**WRITTEN EXERCISE:**
Could you copy exactly the lines from the start of the records through the one containing "random.seed(7)", both included, and leave out the pictures?

**MATERIAL FOR THIS TASK:**

==================================================

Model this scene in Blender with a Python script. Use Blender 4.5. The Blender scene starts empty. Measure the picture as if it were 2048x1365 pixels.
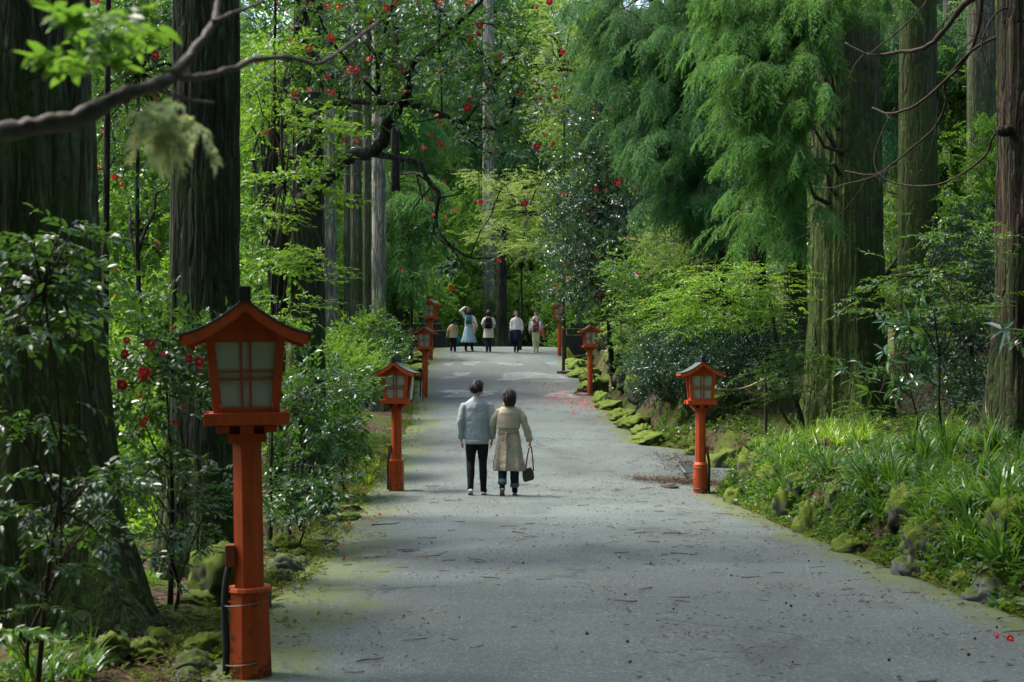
import bpy, math, random
import numpy as np
from mathutils import Vector, Matrix
PI = math.pi
rad = math.radians
FPX, CAMH, HZ = 2844.4, 1.6, 740.0
scene = bpy.context.scene
COL = scene.collection
rng = np.random.default_rng(7)
random.seed(7)

# ------------------------------------------------------------------ terrain functions
_yt = np.linspace(-20, 160, 1801)
def _tab(ys, vs, sig):
    v = np.interp(_yt, ys, vs)
    k = np.arange(-60, 61) * 0.1
    w = np.exp(-0.5 * (k / sig) ** 2); w /= w.sum()
    return np.convolve(np.pad(v, 60, mode='edge'), w, mode='valid')
_P = _tab([-20, 0, 7.5, 15, 22, 28, 34, 39.7, 45, 50, 55, 57, 59, 62, 70, 90, 160],
          [0, 0, -0.01, -.17, -.27, -.05, .38, .83, 1.3, 1.78, 2.26, 2.45, 2.53, 2.57, 2.55, 2.5, 2.5], 1.0)
_XL = _tab([-20, 5, 7.5, 10, 13.4, 20, 28, 35, 39.7, 48, 57, 70, 160],
           [-1.75, -1.6, -1.62, -1.7, -1.81, -2.15, -2.32, -2.4, -2.7, -3.0, -3.3, -3.5, -3.5], .8)
_XR = _tab([-20, 5, 9.5, 11.4, 17, 21.3, 23, 24.5, 27, 28.4, 29.4, 33, 40, 46, 50, 57, 70, 160],
           [3.55, 3.5, 3.42, 3.32, 3.1, 3.05, 3.6, 4.3, 4.3, 3.7, 2.75, 2.6, 2.25, 2.15, 2.0, 2.1, 2.2, 2.2], .35)
P = lambda y: np.interp(y, _yt, _P)
XL = lambda y: np.interp(y, _yt, _XL)
XR = lambda y: np.interp(y, _yt, _XR)
def sst(a, b, t):
    t = np.clip((t - a) / (b - a), 0, 1); return t * t * (3 - 2 * t)
_ph = np.random.default_rng(3).uniform(0, 6.28, (40, 3))
def sn(x, y, sc, seed=0):
    o = 0
    for i in range(6):
        p = _ph[(seed * 6 + i) % 40]
        a = p[2]
        o = o + np.sin((x * math.cos(a) + y * math.sin(a)) * sc * (0.7 + .25 * i) + p[0])
    return o / 6.0
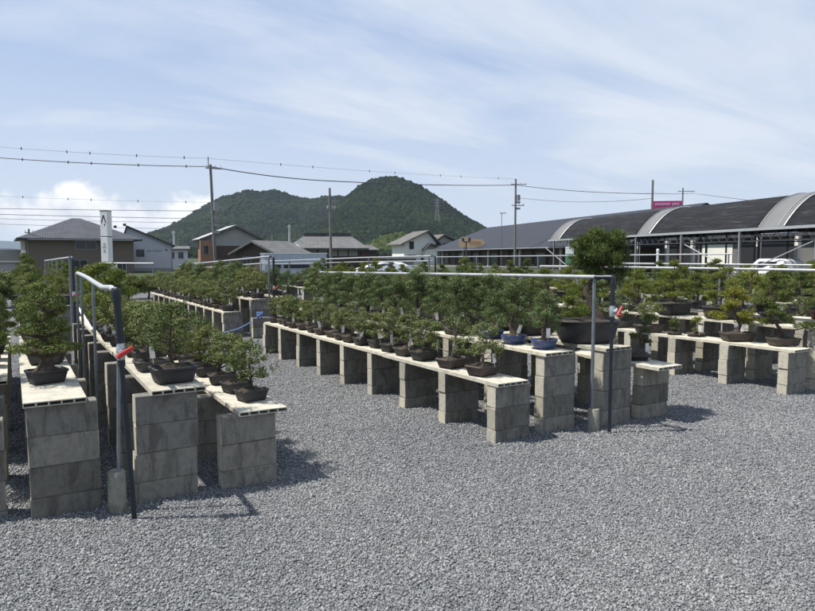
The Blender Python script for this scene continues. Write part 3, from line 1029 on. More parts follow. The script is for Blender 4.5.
SHRUBS = [shrub_mesh(500 + i, 1.3, 1.5, M[k]) for i, k in enumerate(('leaf_broad', 'leaf_dpine', 'leaf_juni', 'leaf_pine'))]
SW = ('light green', 'dark green', 'blue green', 'yellow green')
shr = []
for (px, d, s, k) in ((3, 20, 1.0, 2), (38, 20.5, 0.95, 0), (70, 22, 1.0, 3), (110, 23, 1.0, 0), (148, 24.5, 0.95, 0), (186, 25.5, 0.95, 1), (226, 26, 0.95, 1), (272, 26.5, 0.95, 0), (20, 21, 1.0, 1), (52, 22.5, 1.0, 2), (92, 21.5, 1.2, 1), (128, 24, 0.95, 1), (168, 25, 0.9, 3), (205, 26, 0.9, 0), (246, 26, 0.9, 2), (300, 27, 0.9, 1), (345, 26, 0.85, 0), (392, 24, 0.8, 2), (420, 23, 0.85, 3),
                      (448, 21, 0.9, 3), (474, 19, 0.95, 1), (500, 19.5, 1.06, 1), (524, 18, 0.9, 3), (552, 20, 0.85, 0), (588, 19, 0.85, 2), (614, 19.5, 0.8, 3), (640, 19, 0.85, 1), (664, 20.5, 0.85, 2), (690, 20, 0.9, 0), (709, 18, 0.8, 1), (728, 21, 0.95, 1), (744, 20, 0.9, 0), (757, 19, 0.95, 3), (773, 21, 0.95, 1), (790, 20, 0.9, 2), (806, 21, 0.95, 0), (822, 20, 0.9, 1)):
    shr.append((px, d, s, k))
for i, (px, d, s, k) in enumerate(sorted(shr)):
    x, y = at(px, d)
    s = s * (0.95 if px < 100 else 0.88 if px < 440 else 1.0 if px < 540 else 1.14)
    t = thing('shrub', '%s clipped shrub behind the benches, %s from the left' % (SW[k], ORD[i]), 'shrub', (x, y, 0), rnd.uniform(0, 6), 'shrubs growing behind the benches')
    link('trunk', SHRUBS[k][0], t, None, None, (s, s, s))
    link('crown', SHRUBS[k][1], t, None, None, (s, s, s))

# ------------------------------------------------------------------ pipe rails


def elbow(p0, p1, p2, n=6):
    a, b, c = Vector(p0), Vector(p1), Vector(p2)
    return [a.lerp(b, t).lerp(b.lerp(c, t), t) for t in [i / n for i in range(n + 1)]]


def valve(t, x, y, z, side=1.0, tilt=0.35):
    m = MB()
    m.tube([(x, y, z - 0.05), (x, y, z - 0.02), (x, y, z + 0.02), (x, y, z + 0.05)], [0.021, 0.027, 0.027, 0.021], 12)
    m.tube([(x, y, z), (x, y - 0.055, z)], 0.014, 8)
    v = m.build('valve', M['brass'], t)
    h = MB()
    h.box(-0.055, 0.055, -0.008, 0.008, -0.013, 0.013)
    h.box(-0.055, -0.045, -0.03, -0.008, -0.013, 0.013)
    hm = h.build('handle', M['red'], v, 0.003)
    hm.location = (x + 0.03 * side, y - 0.06, z)
    hm.rotation_euler = (0, -tilt, 0.25)


def near_rail(label, x, y, ztop, path, posts, foot, fh, vz, name='pipe_rail', side=1.0, dark_r=0.0225, tilt=0.45, lean=0.0, upper=1.3):
    t = thing(name, label, 'pipe rail', (0, 0, 0), 0, 'watering pipe rails along the benches')
    m = MB()
    ax, ay = path[0][0], path[0][1]
    lx = lambda z: x + lean * (z / ztop - 0.5)
    m.tube([(lx(-0.05), y, -0.05), (lx(vz), y, vz - 0.05)], dark_r, 14)
    xt = lx(ztop)
    ur = dark_r * upper
    m.tube([(lx(vz), y, vz + 0.05), (lx(ztop - 0.04), y, ztop - 0.04)] + elbow((xt, y, ztop - 0.025), (xt, y, ztop), (xt + (ax - xt) * 0.2, y + (ay - y) * 0.2, path[0][2])) + [(ax, ay, path[0][2])], ur, 14)
    m.tube([(lx(vz), y, vz + 0.05), (lx(vz + 0.04), y, vz + 0.085)], ur * 1.25, 14)
    m.tube([(lx(vz - 0.04), y, vz - 0.09), (lx(vz), y, vz - 0.05)], dark_r * 1.45, 14)
    m.tube([(lx(ztop - 0.07), y, ztop - 0.07), (lx(ztop - 0.03), y, ztop - 0.03)] + elbow((xt, y, ztop - 0.02), (xt, y, ztop), (xt + (ax - xt) * 0.16, y + (ay - y) * 0.16, path[0][2])) + [(xt + (ax - xt) * 0.45, y + (ay - y) * 0.45, path[0][2])], ur * 1.22, 14)
    m.build('riser_pipe', M['pvc'], t)
    valve(t, lx(vz), y, vz, side, tilt)
    MB().tube(path, 0.019, 12).build('rail', M['galv'], t)
    for k, (qx, qy, qz) in enumerate(posts):
        MB().tube([(qx - (lean * 0.6 if k == 0 else 0), qy, -0.05), (qx - (lean * 1.35 if k == 0 else 0), qy, qz)], 0.0115 if lean else 0.0155, 10).build('post', M['dullpipe'], t)
    if foot:
        f = MB()
        f.tube([(foot[0], foot[1], -0.08), (foot[0], foot[1], fh - 0.008), (foot[0], foot[1], fh)], [0.055, 0.053, 0.047], 20)
        f.build('footing', M['footing'], t)
    return t


near_rail('dark watering pipe with red valve handle and wavy rail between the left benches', 0.527, 4.16, 1.405,
          [(0.50, 4.23, 1.395), (0.52, 4.6, 1.395), (0.525, 5.1, 1.375), (0.52, 5.6, 1.392), (0.525, 6.2, 1.41), (0.52, 6.8, 1.425), (0.515, 7.15, 1.43)],
          [(0.452, 4.33, 1.395), (0.52, 5.75, 1.40), (0.52, 6.85, 1.42), (0.50, 7.1, 1.42)], (0.487, 4.35), 0.26, 1.035, side=0.5, lean=-0.06, dark_r=0.0155, upper=1.4)
near_rail('dark watering pipe with red valve handle beside the big ball pine', 4.55, 4.02, 1.415,
          [(4.49, 4.17, 1.41), (4.51, 6.0, 1.385), (4.53, 8.3, 1.35), (4.53, 10.5, 1.315)],
          [(4.51, 4.20, 1.40), (4.53, 7.3, 1.36), (4.53, 10.45, 1.31)], (4.505, 4.17), 0.2, 1.11, side=1.0, tilt=0.75, dark_r=0.0155, upper=1.25)


def far_rail(label, pts, n_posts, riser=None, r=0.021, low=None):
    t = thing('pipe_rail', label, 'pipe rail', (0, 0, 0), 0, 'watering pipe rails along the benches')
    MB().tube(pts, r, 8).build('rail', M['galv'], t)
    if low:
        MB().tube([(p[0] + 0.03, p[1], p[2] - low) for p in pts], r * 0.8, 8).build('rail', M['galv'], t)
    a, b = Vector(pts[0]), Vector(pts[-1])
    for i in range(n_posts):
        q = a.lerp(b, (i + 0.03) / max(1, n_posts - 0.94))
        MB().tube([(q.x, q.y, -0.05), (q.x, q.y, q.z - 0.005)], 0.02, 8).build('post', M['dullpipe'], t)
    if riser:
        x, y, z, vz = riser
        m = MB()
        m.tube([(x, y, -0.05), (x, y, z - 0.07)] + elbow((x, y, z - 0.06), (x, y, z + 0.01), (a.x, a.y, a.z)), 0.023, 10)
        m.build('riser_pipe', M['pvc'], t)
        valve(t, x, y, vz, 1.0, 0.6)
    return t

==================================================

**ANSWER FOR THE TASK:**
Model this scene in Blender with a Python script. Use Blender 4.5. The Blender scene starts empty. Measure the picture as if it were 2048x1365 pixels.
import bpy, math, random
import numpy as np
from mathutils import Vector, Matrix
PI = math.pi
rad = math.radians
FPX, CAMH, HZ = 2844.4, 1.6, 740.0
scene = bpy.context.scene
COL = scene.collection
rng = np.random.default_rng(7)
random.seed(7)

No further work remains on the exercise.